I would like to think through some ideas about a thing called “cancel culture.”
Its critics often compare it to censorship and fascism, while describing its actors as a reactionary mob. Cancel culture is imperfect, but I have feelings about this particular critique.
Its critics often compare it to censorship and fascism, while describing its actors as a reactionary mob. Cancel culture is imperfect, but I have feelings about this particular critique.
Censorship is a system of silencing undertaken at the hands of the state. Fascism is a condition of a state under dictatorial control. Both are functions of an authoritarian state.
At its core, cancel culture, in contrast, is a grassroots corrective action that functions to enact consequences for harmful offenses that the state cannot or will not punish: Harassment. Intimidation. Racism. Bigotry. Sexual assault.

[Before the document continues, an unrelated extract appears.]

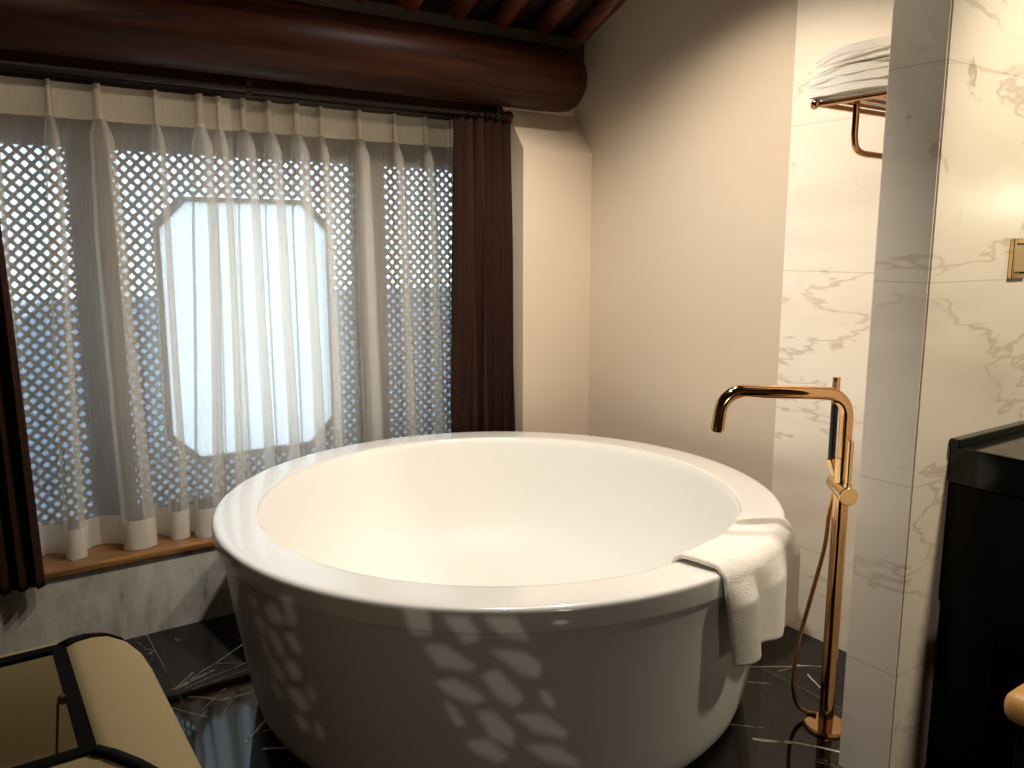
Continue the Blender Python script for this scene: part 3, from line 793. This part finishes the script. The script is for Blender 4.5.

Cancel culture’s consequence is the erosion of the cancelled subject’s cultural capital, and thereby their literal capital.
Cancel culture tends to hit at the wallet: When it is no longer profitable to provide a platform for the cancelled subject, their value in the cultural marketplace diminishes, and so does their ability to do harm while protected by those who would stand to profit off of them.
Are there better paths toward corrective action? Perhaps. And cancel culture certainly has its pitfalls. It is punitive rather than restorative. It can leave little room for mistakes, revision, growth.
But I believe a critique of cancel culture that elides it with the actions of an authoritarian state is irresponsible. Because the action of cancel culture is not one of state intimidation, but of protest undertaken by the people. Most often, people at the margins of power.
And to call these protests the actions of a mob feels dismissive of the reality that individual human people are genuinely angered by the harmful the actions of another, and make their anger known. That anger is often met with calls for nuance. But what is nuanced about harm?
Ultimately, cancel culture moves against the entrenched indifference the dominant culture holds for those who exist on its margins by raising a ruckus that is impossible to ignore. Is it nuanced? No. But nuance is not the project of protest. Change is.